Adapt

March 27, 2012

It’s Darwinian. (Duh!)

Is your brand endangered?

Here are nine tests to see if you’re adapting for survival:
1. Have you shifted >51% of your media spending to online?
2. Could your tagline be used only by you, and not by your closest competitor?
3. Has your website been redesigned since 2007?
4. Have you introduced a new product line (not just a single product) in the past three years?
5. Are you using video on your website?
6. Do you have a YouTube channel?
7. Is your advertising ROI improving year-against-year?
8. Are you seriously planning to engage a new demographic or psychographic market segment (young/old/soccer moms/NASCAR dads/LGBT/Hispanic/whatever)?
9. Are you spending zero dollars on printed directories, e.g., Yellow Pages?

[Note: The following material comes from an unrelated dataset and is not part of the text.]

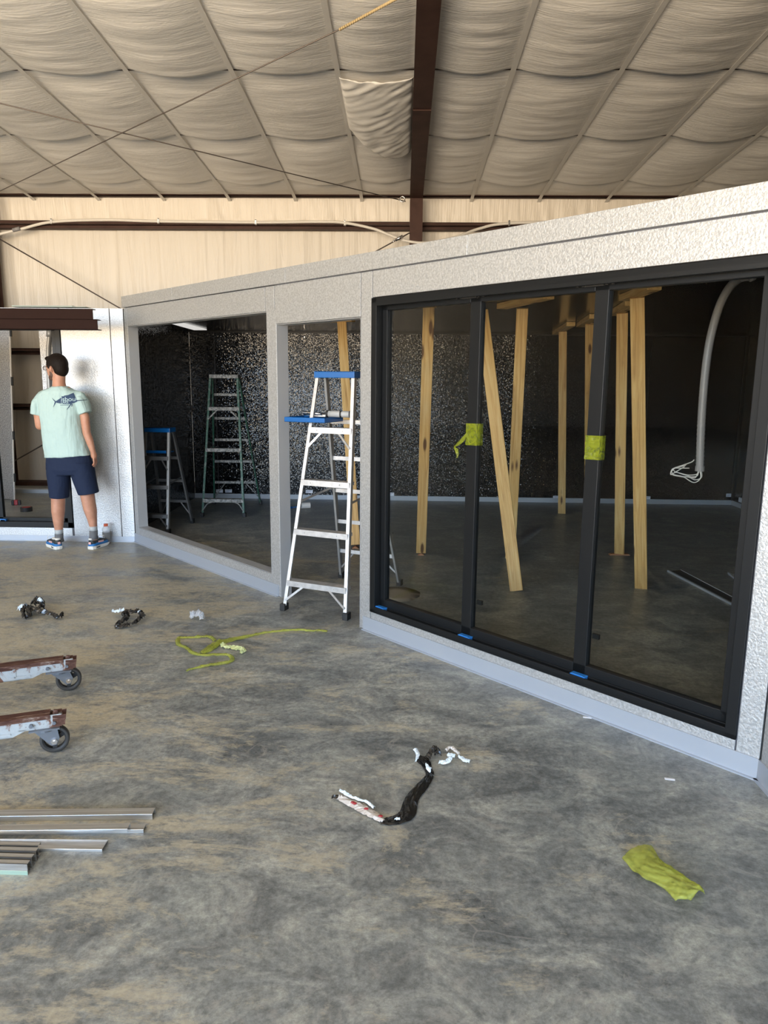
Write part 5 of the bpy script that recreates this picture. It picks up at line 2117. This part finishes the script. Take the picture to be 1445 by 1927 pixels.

If you had 7 to 9 Yes answers, congratulations. You’ve greatly improved your Darwinian chances of success. (If you had three or more No answers, let’s talk….)

Organizations, like Galapagos finches, need to adapt and evolve to insure survival. We’ve seen many companies flourish in the new digital realities, deftly using social media, original content creation, findability strategies and interactive brand narratives to engage with customers.

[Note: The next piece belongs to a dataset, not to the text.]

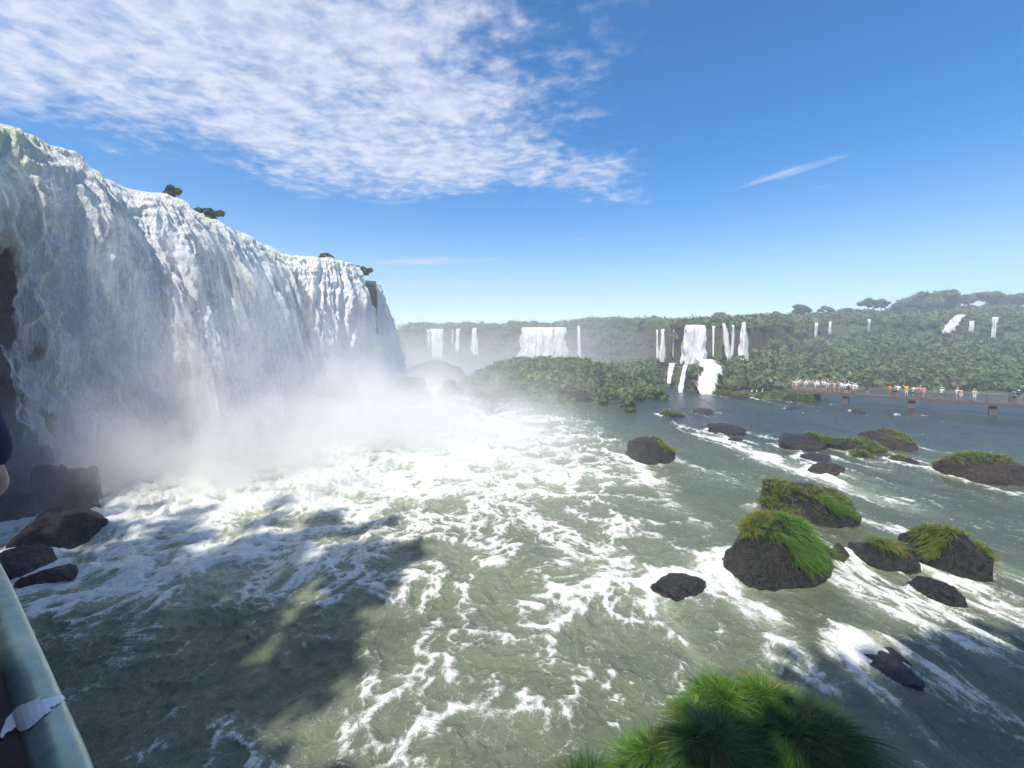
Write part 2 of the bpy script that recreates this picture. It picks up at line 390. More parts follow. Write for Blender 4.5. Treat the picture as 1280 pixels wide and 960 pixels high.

Unfortunately, we’ve seen failure to adapt as well: clinging to old media, neglectng social connections, marketing by wishful thinking (MBWT), overspending on outbound messaging, text-heavy clutter on websites, failure to address the needs of key segments.

Since the whole organization is at risk, it must be the CEO’s responsibility to call for a brand audit: which processes, policies and personnel are adapting to change? Which are victims of institutional inertia? Have we re-thought the awareness and attitude differences between customers and prospects? How cost-effective is our dialog with our audiences?